What is asked: Both the line containing "Write a Blender" and the line containing "from mathutils.geometry import" are to be reproduced exactly, along with every line between them, and nothing more.

━━━━━ Provided records ━━━━━

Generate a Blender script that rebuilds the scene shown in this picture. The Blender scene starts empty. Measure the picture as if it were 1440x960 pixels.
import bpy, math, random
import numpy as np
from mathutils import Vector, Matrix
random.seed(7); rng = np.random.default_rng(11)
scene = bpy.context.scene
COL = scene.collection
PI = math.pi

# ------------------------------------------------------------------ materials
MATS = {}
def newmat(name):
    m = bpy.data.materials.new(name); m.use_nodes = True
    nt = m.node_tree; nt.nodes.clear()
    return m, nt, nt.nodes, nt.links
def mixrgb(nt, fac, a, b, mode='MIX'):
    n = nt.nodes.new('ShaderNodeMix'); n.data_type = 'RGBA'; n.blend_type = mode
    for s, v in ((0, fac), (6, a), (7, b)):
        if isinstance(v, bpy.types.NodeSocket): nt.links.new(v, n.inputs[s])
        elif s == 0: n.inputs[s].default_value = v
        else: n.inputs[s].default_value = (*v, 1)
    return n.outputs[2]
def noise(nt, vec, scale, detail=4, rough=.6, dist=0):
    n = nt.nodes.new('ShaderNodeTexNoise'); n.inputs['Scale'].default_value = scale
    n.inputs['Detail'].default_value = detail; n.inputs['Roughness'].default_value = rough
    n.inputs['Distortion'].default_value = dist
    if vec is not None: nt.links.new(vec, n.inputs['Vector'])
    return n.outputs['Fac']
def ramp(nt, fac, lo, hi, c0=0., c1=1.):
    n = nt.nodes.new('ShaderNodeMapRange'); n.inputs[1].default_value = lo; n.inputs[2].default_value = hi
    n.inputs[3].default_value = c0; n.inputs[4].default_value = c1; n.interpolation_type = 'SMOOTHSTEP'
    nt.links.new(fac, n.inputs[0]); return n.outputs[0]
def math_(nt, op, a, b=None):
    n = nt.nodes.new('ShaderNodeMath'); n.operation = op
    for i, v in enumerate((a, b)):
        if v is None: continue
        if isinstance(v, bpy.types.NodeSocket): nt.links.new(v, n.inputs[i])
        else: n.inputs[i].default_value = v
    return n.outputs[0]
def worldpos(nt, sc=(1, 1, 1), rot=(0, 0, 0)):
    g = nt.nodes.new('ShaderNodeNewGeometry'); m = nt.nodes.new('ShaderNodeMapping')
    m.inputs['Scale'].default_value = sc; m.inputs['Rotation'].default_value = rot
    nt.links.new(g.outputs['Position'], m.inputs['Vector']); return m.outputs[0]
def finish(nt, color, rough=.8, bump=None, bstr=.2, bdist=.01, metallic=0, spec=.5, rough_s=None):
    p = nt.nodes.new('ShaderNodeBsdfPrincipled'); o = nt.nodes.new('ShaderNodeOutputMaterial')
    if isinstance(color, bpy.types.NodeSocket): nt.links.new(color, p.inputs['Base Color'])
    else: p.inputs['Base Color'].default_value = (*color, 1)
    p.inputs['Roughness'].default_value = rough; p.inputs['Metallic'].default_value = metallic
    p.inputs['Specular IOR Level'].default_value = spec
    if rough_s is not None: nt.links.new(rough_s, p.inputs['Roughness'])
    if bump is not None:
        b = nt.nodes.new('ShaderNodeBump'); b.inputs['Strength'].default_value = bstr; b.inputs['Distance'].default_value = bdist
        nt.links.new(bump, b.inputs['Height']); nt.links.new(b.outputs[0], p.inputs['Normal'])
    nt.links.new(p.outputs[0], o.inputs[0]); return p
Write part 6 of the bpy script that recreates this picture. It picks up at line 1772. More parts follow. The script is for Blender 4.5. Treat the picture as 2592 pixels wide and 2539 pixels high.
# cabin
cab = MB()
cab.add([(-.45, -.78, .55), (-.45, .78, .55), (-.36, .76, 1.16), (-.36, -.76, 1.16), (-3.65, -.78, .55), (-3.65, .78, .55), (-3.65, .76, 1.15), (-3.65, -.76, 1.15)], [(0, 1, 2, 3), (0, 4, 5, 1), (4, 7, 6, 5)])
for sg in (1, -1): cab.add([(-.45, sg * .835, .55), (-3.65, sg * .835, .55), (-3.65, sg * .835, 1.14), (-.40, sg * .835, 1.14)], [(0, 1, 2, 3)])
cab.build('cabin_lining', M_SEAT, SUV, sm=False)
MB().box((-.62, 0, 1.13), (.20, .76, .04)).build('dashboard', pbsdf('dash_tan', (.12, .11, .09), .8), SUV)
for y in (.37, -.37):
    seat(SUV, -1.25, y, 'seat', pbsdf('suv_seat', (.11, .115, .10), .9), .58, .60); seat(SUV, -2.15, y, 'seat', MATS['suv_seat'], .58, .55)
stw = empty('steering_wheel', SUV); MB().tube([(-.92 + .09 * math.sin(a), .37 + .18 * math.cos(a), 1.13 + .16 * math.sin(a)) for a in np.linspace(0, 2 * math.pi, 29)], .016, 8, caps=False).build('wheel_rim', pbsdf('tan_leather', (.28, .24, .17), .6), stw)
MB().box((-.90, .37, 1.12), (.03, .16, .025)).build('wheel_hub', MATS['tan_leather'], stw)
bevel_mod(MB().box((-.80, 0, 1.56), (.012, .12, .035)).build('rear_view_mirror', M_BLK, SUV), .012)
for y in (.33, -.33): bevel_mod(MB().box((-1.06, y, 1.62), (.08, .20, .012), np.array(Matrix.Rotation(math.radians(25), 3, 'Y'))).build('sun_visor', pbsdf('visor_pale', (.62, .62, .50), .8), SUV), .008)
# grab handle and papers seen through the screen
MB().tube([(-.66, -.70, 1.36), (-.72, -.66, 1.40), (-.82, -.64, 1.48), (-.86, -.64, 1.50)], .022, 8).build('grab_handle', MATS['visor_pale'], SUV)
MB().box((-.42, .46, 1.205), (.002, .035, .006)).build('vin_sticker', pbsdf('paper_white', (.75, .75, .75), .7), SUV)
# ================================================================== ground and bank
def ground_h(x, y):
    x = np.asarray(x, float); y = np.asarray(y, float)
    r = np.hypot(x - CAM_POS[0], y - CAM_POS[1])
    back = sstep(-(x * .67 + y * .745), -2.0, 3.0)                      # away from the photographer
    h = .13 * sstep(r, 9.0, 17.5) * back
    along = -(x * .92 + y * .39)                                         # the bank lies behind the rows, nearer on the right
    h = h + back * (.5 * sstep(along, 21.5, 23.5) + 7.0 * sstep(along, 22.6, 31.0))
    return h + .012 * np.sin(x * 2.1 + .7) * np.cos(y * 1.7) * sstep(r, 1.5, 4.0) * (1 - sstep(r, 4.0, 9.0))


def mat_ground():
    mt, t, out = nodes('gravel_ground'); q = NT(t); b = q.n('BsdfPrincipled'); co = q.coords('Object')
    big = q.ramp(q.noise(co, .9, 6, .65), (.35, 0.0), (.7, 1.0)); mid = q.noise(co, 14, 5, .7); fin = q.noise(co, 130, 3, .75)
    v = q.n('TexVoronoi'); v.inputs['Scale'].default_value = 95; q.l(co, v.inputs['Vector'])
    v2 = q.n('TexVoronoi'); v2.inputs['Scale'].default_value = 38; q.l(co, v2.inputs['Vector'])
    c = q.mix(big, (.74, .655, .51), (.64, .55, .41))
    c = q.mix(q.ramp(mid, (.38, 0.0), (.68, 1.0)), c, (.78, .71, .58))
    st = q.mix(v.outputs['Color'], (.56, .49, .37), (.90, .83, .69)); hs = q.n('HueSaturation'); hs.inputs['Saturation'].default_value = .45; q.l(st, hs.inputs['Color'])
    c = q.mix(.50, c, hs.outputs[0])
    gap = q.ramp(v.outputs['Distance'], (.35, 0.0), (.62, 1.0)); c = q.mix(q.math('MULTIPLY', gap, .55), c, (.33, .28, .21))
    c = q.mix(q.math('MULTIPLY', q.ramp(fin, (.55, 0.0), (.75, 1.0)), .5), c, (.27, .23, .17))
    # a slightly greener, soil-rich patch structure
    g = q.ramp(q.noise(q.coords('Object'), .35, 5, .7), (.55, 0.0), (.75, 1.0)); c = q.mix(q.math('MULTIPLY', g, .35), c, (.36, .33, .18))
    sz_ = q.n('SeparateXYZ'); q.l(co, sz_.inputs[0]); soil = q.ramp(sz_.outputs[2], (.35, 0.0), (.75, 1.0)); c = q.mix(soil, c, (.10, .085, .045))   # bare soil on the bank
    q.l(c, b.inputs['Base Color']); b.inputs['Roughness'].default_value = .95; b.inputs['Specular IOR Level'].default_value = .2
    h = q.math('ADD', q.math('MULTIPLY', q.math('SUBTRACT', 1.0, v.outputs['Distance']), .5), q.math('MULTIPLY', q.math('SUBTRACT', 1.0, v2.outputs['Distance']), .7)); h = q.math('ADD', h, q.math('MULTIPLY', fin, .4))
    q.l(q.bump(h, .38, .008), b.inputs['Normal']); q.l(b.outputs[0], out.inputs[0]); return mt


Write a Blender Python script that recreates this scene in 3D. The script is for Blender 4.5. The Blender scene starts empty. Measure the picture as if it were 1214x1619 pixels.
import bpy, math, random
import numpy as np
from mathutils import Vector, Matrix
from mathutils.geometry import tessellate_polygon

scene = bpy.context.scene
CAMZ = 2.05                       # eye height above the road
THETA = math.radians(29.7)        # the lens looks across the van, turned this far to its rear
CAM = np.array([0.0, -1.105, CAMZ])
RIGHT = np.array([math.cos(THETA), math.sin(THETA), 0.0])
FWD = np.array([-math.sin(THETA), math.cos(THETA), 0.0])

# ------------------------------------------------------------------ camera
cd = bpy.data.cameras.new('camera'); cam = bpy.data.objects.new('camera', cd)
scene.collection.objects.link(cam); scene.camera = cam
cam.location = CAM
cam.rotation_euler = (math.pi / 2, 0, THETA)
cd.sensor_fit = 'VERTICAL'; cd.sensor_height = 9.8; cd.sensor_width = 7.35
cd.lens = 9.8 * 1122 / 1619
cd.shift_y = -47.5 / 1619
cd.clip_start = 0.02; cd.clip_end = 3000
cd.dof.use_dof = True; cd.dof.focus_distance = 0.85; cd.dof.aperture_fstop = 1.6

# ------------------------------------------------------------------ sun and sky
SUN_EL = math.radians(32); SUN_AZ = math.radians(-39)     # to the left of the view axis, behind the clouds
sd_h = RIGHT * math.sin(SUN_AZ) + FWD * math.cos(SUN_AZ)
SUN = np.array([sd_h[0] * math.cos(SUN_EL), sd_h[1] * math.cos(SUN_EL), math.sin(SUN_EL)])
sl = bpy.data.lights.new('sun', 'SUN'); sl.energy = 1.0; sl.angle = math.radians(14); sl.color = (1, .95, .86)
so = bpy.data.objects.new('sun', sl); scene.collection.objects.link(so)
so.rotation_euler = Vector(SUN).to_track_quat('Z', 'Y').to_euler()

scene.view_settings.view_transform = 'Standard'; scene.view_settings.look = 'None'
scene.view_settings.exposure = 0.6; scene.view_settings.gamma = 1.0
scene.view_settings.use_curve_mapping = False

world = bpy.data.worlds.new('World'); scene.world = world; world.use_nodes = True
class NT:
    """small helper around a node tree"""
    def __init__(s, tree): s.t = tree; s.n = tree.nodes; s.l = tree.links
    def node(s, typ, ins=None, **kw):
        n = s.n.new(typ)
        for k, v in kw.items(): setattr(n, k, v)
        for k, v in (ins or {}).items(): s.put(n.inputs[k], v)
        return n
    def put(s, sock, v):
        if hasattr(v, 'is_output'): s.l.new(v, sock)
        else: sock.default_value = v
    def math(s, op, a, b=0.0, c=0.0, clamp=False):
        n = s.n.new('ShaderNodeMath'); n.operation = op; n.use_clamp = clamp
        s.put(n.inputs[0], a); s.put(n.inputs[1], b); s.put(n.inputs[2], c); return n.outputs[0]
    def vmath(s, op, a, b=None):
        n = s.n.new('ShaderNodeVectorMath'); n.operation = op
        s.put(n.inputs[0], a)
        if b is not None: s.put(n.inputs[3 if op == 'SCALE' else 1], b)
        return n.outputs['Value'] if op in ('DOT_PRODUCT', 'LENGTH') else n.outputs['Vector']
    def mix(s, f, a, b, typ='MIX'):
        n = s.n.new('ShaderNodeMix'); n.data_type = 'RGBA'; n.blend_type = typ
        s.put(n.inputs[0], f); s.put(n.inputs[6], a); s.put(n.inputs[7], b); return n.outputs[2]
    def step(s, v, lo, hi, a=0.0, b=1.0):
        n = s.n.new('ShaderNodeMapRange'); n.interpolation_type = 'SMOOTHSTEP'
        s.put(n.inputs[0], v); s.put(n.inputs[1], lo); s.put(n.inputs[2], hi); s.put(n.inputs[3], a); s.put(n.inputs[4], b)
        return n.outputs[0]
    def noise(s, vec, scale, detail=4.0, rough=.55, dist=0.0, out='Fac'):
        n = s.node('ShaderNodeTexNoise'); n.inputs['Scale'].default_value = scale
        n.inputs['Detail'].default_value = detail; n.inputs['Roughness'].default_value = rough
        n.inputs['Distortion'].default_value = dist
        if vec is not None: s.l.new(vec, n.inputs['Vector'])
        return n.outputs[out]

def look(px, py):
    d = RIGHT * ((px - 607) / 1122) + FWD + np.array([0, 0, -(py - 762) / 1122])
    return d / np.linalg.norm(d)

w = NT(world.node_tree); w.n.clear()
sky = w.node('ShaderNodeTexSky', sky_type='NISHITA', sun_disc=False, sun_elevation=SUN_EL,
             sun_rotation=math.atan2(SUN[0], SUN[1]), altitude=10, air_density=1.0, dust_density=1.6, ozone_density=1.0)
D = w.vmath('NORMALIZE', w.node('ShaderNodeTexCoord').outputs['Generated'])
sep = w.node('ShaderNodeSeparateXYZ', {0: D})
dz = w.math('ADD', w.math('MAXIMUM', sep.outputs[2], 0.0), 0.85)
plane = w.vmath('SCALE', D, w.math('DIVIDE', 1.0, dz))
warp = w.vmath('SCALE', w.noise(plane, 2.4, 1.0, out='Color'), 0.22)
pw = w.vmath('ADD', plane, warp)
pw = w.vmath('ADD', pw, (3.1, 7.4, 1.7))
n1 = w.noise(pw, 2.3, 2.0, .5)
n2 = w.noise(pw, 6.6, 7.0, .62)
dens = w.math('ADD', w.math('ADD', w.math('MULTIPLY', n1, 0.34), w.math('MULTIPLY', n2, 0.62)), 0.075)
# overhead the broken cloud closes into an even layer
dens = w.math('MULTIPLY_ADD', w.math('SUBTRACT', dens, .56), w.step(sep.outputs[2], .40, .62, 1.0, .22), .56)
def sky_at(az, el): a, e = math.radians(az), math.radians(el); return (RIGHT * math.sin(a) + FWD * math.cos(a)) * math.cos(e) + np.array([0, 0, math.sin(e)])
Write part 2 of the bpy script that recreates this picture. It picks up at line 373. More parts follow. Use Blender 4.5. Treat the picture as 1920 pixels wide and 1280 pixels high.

━━━━━

Solution:
Write a Blender Python script that recreates this scene in 3D. The script is for Blender 4.5. The Blender scene starts empty. Measure the picture as if it were 1214x1619 pixels.
import bpy, math, random
import numpy as np
from mathutils import Vector, Matrix
from mathutils.geometry import tessellate_polygon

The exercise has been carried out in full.